J'aime beaucoup cette réflexion sur la perception de l'intensité du vécu rétribué à la mesure qui nous convient.

Je pourrais réciter ce poème lorsque je traverse le Père Lachaise afin qu'il se mêle aux ondes des ombres et que leurs récits chuchotés se racontent en quatrains et en alexandrins ; pour leur plus grand plaisir.

   Jemabi   
13/1/2023
trouve l'écriture
très aboutie
et
aime beaucoup
Un poème existanciel parfaitement maîtrisé sur la forme et qui, sur le fond, tend indirectement au lecteur un miroir qui l'interroge sur son propre destin. Toutes les vies ont en commun le même début et la même fin, et l'important sera de remplir cet entre-deux de la meilleure façon possible.
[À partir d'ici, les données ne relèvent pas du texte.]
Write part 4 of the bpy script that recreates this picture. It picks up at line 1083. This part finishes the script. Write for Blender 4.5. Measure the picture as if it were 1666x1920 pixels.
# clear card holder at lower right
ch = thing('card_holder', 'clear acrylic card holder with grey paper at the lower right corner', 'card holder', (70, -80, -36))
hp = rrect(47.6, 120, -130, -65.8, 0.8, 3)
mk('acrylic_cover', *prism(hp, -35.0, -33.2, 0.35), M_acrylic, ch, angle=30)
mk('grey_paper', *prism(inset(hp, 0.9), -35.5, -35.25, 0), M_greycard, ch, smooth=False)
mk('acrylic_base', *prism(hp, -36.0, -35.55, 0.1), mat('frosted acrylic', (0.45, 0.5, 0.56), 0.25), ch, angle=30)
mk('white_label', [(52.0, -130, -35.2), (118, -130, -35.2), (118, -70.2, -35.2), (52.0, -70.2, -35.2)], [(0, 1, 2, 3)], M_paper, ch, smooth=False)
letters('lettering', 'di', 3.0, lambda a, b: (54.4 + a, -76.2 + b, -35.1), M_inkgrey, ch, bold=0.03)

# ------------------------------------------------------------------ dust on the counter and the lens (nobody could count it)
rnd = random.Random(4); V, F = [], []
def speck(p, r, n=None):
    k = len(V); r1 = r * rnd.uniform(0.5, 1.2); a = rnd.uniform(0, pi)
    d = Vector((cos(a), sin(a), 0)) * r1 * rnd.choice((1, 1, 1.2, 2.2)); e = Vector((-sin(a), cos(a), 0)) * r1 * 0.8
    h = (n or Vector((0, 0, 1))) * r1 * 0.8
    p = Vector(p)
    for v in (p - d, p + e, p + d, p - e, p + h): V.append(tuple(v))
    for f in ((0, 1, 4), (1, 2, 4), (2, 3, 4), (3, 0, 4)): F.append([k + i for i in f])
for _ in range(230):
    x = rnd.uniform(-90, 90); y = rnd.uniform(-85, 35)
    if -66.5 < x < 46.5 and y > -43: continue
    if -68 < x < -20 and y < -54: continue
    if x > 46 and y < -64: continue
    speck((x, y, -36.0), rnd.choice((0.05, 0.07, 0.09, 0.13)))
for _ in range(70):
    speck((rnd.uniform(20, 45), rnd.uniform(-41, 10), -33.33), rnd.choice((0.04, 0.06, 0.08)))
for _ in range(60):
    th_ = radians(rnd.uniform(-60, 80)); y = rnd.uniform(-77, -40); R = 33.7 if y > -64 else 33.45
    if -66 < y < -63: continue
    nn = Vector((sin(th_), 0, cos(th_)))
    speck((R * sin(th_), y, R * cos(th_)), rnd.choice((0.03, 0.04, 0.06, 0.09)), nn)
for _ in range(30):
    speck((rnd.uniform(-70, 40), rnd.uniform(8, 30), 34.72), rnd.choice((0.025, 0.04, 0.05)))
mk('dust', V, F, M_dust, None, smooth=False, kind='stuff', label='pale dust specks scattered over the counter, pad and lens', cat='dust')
Questionner ceux qui nous ont précédés, cela permet de réfléchir à nos existences présentes tout en redonnant un semblant de vie à ce qui paraît irrémédiablement figé dans l'éternité du marbre.

   senglar   
14/1/2023
trouve l'écriture
aboutie
et
aime bien
Bonjour Ramana,


La réflexion est intéressante, sensée avec des bonheurs d'expression qui ne sont peut-être pas ceux de la formule car ils restent cachés, subtils, diffus et ce sont eux qui me semblent faire la qualité de ce poème profondément humaniste. Ici l'on rencontre le coeur et pour cela on dépasse les effets pour entrer dans l'essence.

   RuedeC   
21/1/2023
trouve l'écriture
très aboutie
et
aime beaucoup
Conte-moi les chemins de pluies et de lumière
Appariés ils sont les faces d'un écu

J'ai beaucoup aimé ces vers. C'est un beau poème qui invite à l'introspection et à la conscience d'une condition commune puisqu'il faut que l'humain se souvienne de ces morts et n'oublie pas que la sienne viendra.

   inconnu1   
29/1/2023
trouve l'écriture
très aboutie
et
aime bien
Bonjour,

Nous sommes ici dans du néo classique. Vous faites donc volontairement fi de certaines règles classiques qui n'ont peut être pas lieu d'être. Vos hiatus ne m'ont pas écorché l'oreille (Qui, entre... ; beauté au... ; inconnu et ...) et vous ne respectez pas le pluriel des rimes. Mais c'est un choix assumé, donc pas de soucis. Ce serait mieux avec mais bon.

Sur le fond, je trouve l'histoire intéressante de cet homme qui visiblement s'interroge sur le vécu d'un autre dont il ne voit que la pierre tombale. Qui était-ce? A t-il eu une vie riche et intéressante ou pas? Ce qui le fait s'interroger sur la sienne.